» Exercise objective: Reproduce verbatim the lines up to and including the one with "scene.view_settings.exposure = 0.0", starting from the first.

* Begin Recorded information *

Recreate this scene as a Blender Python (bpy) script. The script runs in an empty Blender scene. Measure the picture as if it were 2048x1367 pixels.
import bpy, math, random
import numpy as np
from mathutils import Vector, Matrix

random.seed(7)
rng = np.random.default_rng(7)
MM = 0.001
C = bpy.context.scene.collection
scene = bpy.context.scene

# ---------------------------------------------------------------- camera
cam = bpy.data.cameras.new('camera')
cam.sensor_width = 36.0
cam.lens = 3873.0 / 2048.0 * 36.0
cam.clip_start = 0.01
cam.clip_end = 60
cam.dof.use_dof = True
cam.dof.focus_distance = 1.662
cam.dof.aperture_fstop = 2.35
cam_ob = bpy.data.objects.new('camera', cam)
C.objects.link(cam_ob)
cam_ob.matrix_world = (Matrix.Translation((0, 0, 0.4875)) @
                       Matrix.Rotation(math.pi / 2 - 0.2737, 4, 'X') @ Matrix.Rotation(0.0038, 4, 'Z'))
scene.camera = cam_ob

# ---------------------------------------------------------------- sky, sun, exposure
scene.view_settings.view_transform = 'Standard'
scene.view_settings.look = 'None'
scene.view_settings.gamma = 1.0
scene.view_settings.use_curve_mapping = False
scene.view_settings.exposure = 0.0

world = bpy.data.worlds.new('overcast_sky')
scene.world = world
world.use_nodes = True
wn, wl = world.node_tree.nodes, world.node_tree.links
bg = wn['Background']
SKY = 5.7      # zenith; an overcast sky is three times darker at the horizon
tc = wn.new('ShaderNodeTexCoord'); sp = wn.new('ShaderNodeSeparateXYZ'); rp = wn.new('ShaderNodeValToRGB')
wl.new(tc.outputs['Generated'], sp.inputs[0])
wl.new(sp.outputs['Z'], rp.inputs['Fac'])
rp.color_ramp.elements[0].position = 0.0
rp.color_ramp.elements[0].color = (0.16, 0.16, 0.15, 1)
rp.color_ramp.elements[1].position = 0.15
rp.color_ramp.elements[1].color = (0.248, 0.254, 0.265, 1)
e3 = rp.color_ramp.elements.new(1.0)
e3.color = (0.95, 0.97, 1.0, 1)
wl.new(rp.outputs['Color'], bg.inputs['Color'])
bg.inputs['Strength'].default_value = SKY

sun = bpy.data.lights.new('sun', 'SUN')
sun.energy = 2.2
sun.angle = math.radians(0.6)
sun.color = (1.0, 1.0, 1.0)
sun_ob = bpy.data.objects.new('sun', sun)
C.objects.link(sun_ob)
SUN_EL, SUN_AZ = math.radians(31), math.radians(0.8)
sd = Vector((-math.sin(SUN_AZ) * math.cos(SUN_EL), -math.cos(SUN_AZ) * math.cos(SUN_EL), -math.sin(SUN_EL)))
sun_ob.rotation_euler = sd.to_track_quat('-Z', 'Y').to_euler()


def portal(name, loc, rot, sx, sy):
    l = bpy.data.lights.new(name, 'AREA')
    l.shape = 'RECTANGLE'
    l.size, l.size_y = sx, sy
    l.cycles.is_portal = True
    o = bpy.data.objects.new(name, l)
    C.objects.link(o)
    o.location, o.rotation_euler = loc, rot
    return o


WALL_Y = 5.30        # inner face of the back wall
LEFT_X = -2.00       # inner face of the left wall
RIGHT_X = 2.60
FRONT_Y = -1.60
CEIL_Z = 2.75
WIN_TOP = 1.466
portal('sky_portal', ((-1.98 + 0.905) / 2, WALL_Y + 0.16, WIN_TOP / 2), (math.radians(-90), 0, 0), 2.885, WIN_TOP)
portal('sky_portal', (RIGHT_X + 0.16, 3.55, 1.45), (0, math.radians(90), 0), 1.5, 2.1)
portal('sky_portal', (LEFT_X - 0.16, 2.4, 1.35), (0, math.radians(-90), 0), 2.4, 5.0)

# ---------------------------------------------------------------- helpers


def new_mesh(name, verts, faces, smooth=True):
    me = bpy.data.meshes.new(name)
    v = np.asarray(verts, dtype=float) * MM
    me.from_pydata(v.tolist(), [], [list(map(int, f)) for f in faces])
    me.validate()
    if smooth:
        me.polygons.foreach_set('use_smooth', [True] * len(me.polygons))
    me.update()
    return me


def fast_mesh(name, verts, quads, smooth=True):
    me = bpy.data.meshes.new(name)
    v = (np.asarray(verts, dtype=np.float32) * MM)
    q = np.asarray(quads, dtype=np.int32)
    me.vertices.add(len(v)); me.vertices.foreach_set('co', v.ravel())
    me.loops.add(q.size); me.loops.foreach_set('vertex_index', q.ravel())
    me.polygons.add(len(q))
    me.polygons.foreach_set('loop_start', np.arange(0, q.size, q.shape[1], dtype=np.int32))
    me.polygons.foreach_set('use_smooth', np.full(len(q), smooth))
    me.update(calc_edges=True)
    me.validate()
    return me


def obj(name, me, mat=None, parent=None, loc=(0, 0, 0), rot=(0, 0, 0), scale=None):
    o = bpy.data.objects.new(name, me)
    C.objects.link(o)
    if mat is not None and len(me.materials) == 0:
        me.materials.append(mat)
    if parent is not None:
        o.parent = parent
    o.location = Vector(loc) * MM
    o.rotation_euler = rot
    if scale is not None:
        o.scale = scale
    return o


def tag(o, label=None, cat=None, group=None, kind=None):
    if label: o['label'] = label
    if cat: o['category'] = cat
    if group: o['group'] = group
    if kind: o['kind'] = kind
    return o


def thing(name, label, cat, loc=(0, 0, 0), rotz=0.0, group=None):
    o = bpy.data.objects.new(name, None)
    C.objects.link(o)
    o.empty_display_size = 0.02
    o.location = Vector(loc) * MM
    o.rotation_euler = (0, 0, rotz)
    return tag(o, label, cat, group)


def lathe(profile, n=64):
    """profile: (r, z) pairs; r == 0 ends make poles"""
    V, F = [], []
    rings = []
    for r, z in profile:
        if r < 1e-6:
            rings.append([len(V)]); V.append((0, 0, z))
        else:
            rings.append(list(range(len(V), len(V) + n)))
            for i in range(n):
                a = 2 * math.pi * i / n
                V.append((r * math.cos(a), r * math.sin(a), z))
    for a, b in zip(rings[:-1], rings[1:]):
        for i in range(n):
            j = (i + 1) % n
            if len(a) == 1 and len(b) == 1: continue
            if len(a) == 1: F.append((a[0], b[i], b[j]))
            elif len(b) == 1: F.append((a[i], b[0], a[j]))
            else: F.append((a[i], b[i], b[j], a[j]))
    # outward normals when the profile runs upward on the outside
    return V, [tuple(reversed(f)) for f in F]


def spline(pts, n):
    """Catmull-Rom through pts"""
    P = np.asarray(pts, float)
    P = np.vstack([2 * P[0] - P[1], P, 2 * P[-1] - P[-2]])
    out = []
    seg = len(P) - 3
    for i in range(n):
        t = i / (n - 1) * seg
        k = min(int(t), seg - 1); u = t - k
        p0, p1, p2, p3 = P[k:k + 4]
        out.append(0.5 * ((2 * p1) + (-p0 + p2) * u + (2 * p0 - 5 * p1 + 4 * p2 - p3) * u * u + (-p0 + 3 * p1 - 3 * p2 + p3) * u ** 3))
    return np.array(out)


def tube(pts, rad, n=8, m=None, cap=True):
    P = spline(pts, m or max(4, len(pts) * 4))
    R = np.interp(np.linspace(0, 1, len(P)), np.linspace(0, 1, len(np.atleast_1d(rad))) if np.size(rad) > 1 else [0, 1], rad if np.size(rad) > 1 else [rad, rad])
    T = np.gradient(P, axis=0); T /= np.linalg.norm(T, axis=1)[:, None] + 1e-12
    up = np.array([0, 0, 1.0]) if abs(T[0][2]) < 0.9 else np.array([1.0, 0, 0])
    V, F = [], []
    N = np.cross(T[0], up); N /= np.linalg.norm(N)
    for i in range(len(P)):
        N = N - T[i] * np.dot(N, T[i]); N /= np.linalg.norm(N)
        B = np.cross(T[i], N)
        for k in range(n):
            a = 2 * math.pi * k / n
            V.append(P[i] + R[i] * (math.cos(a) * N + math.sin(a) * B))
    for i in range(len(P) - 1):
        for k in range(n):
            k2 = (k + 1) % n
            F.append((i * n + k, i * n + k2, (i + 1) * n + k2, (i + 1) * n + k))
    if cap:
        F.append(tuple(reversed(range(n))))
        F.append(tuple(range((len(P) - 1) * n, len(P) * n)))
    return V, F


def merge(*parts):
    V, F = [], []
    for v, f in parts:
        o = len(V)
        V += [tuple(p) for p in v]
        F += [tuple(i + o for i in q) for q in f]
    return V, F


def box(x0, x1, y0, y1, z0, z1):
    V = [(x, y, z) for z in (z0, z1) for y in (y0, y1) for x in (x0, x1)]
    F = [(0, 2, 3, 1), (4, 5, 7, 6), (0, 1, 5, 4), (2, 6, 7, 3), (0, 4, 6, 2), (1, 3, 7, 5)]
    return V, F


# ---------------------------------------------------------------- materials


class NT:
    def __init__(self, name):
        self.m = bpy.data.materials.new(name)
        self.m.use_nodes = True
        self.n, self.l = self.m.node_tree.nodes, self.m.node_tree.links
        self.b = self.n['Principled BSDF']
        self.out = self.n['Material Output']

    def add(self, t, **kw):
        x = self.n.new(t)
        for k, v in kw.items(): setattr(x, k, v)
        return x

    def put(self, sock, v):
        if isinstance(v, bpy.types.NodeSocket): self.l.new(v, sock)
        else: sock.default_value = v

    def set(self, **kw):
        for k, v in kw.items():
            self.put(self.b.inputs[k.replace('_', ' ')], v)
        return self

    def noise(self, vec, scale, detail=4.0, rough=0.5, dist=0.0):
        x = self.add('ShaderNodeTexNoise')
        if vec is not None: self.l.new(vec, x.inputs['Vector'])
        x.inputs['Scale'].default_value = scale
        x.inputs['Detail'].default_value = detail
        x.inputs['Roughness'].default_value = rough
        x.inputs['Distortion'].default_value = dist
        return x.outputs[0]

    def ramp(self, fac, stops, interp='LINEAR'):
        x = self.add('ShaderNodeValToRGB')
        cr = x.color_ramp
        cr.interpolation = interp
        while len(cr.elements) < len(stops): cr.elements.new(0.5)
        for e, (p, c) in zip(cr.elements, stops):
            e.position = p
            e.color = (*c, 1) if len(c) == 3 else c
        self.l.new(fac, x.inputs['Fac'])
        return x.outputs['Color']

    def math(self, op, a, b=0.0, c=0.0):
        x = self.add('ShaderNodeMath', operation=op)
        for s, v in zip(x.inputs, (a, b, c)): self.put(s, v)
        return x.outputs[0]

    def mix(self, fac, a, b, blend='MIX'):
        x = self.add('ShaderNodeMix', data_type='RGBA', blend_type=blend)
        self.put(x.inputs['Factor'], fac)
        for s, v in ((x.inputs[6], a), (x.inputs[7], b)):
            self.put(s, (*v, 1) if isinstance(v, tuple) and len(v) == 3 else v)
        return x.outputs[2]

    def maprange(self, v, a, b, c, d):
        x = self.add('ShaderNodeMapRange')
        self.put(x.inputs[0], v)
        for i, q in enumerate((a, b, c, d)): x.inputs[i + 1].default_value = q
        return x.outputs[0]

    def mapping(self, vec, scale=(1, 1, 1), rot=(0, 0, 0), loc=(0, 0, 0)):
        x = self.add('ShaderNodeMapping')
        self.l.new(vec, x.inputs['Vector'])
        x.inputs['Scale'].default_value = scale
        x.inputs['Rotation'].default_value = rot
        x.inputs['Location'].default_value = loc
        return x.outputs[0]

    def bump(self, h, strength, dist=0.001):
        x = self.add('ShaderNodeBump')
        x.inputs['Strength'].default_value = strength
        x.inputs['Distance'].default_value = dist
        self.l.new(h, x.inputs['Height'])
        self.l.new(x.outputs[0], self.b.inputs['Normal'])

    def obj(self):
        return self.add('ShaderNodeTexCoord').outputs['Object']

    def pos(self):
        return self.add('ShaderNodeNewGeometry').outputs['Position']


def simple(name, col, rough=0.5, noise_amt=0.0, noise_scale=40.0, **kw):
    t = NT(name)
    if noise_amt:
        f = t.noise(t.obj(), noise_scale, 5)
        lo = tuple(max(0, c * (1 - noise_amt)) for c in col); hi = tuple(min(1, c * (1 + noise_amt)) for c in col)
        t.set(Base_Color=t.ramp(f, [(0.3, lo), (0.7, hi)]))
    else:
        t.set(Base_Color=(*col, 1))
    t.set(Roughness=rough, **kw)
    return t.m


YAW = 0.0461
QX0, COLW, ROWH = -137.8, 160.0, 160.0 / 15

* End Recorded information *

» Exercise response:
Recreate this scene as a Blender Python (bpy) script. The script runs in an empty Blender scene. Measure the picture as if it were 2048x1367 pixels.
import bpy, math, random
import numpy as np
from mathutils import Vector, Matrix

random.seed(7)
rng = np.random.default_rng(7)
MM = 0.001
C = bpy.context.scene.collection
scene = bpy.context.scene

# ---------------------------------------------------------------- camera
cam = bpy.data.cameras.new('camera')
cam.sensor_width = 36.0
cam.lens = 3873.0 / 2048.0 * 36.0
cam.clip_start = 0.01
cam.clip_end = 60
cam.dof.use_dof = True
cam.dof.focus_distance = 1.662
cam.dof.aperture_fstop = 2.35
cam_ob = bpy.data.objects.new('camera', cam)
C.objects.link(cam_ob)
cam_ob.matrix_world = (Matrix.Translation((0, 0, 0.4875)) @
                       Matrix.Rotation(math.pi / 2 - 0.2737, 4, 'X') @ Matrix.Rotation(0.0038, 4, 'Z'))
scene.camera = cam_ob

# ---------------------------------------------------------------- sky, sun, exposure
scene.view_settings.view_transform = 'Standard'
scene.view_settings.look = 'None'
scene.view_settings.gamma = 1.0
scene.view_settings.use_curve_mapping = False
scene.view_settings.exposure = 0.0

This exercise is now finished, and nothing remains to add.